Short problem: Reproduce exactly the lines below, from the first through the one containing "COL = scene.collection", and nothing more.

Supplied data:
>>>
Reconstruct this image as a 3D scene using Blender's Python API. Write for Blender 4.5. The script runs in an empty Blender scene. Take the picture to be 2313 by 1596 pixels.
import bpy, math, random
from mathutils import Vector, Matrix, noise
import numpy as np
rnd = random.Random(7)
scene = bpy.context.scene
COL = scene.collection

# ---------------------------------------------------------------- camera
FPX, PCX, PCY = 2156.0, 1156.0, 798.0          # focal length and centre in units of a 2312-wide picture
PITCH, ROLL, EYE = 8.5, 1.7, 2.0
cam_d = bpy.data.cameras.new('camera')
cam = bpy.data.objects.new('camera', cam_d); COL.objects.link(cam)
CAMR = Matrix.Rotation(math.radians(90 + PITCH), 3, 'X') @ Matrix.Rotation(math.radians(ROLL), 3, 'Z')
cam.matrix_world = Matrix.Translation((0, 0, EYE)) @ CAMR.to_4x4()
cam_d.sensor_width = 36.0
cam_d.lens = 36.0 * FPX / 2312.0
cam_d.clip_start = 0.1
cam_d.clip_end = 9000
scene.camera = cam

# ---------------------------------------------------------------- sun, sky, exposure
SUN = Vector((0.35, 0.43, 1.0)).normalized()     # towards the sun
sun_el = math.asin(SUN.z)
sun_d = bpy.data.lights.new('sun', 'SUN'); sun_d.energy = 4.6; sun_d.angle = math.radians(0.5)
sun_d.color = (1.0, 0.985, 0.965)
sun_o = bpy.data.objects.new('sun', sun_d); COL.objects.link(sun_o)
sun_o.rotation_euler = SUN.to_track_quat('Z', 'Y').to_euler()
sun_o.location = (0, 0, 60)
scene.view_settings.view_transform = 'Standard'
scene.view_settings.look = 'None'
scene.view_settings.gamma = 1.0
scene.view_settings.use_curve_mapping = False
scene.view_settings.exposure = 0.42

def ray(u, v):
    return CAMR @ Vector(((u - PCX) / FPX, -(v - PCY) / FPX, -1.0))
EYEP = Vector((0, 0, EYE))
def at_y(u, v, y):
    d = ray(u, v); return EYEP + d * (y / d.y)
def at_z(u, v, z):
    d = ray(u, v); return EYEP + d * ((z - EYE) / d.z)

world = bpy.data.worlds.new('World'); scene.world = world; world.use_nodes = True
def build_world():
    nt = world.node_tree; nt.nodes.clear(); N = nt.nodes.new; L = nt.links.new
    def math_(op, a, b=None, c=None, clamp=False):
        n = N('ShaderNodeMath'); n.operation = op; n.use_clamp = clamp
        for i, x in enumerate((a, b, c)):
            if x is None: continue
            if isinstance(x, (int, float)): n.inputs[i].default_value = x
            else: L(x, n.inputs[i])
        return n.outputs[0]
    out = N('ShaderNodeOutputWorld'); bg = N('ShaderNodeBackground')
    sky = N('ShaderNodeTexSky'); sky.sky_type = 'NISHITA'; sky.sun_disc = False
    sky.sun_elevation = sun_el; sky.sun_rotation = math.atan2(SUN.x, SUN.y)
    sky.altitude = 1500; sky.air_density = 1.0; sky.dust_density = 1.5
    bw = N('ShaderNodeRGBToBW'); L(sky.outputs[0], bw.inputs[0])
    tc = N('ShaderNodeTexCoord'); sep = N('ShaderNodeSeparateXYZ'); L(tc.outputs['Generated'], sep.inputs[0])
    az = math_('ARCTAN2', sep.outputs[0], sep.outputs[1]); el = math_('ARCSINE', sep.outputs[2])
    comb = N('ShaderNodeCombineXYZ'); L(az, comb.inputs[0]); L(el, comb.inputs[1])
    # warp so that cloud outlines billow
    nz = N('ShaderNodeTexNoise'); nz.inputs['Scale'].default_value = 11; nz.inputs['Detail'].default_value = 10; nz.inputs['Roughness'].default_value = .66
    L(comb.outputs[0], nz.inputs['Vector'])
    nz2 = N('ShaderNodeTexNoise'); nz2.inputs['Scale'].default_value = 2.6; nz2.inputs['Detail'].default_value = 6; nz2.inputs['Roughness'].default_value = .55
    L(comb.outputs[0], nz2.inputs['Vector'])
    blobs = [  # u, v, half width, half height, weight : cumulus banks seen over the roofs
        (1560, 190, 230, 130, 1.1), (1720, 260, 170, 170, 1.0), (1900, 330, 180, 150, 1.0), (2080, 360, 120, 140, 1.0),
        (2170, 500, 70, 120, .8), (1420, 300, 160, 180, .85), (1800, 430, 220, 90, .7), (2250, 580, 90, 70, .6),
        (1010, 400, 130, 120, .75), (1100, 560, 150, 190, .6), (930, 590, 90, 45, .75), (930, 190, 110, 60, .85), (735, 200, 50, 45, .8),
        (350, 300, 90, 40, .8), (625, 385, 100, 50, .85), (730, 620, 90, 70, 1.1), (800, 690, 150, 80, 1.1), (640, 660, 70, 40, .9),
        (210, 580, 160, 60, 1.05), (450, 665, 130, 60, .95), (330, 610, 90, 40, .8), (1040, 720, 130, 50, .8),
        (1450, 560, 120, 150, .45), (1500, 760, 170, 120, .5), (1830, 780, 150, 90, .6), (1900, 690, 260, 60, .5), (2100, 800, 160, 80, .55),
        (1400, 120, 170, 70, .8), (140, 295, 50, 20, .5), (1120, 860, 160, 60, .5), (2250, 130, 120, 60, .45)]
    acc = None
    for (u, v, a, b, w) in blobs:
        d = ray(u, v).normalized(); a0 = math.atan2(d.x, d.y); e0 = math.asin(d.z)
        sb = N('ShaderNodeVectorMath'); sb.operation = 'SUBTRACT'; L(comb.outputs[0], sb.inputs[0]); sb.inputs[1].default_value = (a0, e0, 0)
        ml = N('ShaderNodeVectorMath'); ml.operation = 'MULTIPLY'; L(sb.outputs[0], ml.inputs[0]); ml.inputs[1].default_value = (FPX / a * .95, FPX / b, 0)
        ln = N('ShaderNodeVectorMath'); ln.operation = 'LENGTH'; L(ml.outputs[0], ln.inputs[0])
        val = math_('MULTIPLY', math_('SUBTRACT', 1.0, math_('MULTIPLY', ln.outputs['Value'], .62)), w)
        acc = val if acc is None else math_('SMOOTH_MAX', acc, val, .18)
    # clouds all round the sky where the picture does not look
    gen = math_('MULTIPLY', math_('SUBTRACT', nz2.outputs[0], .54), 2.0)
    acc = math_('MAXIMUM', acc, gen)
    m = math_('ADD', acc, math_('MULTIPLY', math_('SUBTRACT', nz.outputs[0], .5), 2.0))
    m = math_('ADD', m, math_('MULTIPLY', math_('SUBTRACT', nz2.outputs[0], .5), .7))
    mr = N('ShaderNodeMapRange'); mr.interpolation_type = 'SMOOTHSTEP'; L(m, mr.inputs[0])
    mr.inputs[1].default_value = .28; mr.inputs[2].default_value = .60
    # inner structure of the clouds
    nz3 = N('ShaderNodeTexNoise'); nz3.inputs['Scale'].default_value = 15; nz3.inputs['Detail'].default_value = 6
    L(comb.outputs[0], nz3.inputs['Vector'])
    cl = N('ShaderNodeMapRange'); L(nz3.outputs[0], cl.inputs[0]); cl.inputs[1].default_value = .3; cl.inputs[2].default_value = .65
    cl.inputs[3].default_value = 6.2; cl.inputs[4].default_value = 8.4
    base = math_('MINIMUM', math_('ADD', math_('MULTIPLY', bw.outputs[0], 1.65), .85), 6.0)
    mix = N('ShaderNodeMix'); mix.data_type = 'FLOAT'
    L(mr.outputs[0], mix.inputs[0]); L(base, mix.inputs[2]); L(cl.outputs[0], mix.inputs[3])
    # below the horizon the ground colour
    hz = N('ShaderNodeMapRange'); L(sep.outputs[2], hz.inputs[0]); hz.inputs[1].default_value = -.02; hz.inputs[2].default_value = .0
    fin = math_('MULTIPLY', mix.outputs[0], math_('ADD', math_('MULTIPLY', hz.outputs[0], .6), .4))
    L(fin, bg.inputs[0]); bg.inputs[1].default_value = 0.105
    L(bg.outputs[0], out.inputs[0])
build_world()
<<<
Exercise result:
Reconstruct this image as a 3D scene using Blender's Python API. Write for Blender 4.5. The script runs in an empty Blender scene. Take the picture to be 2313 by 1596 pixels.
import bpy, math, random
from mathutils import Vector, Matrix, noise
import numpy as np
rnd = random.Random(7)
scene = bpy.context.scene
COL = scene.collection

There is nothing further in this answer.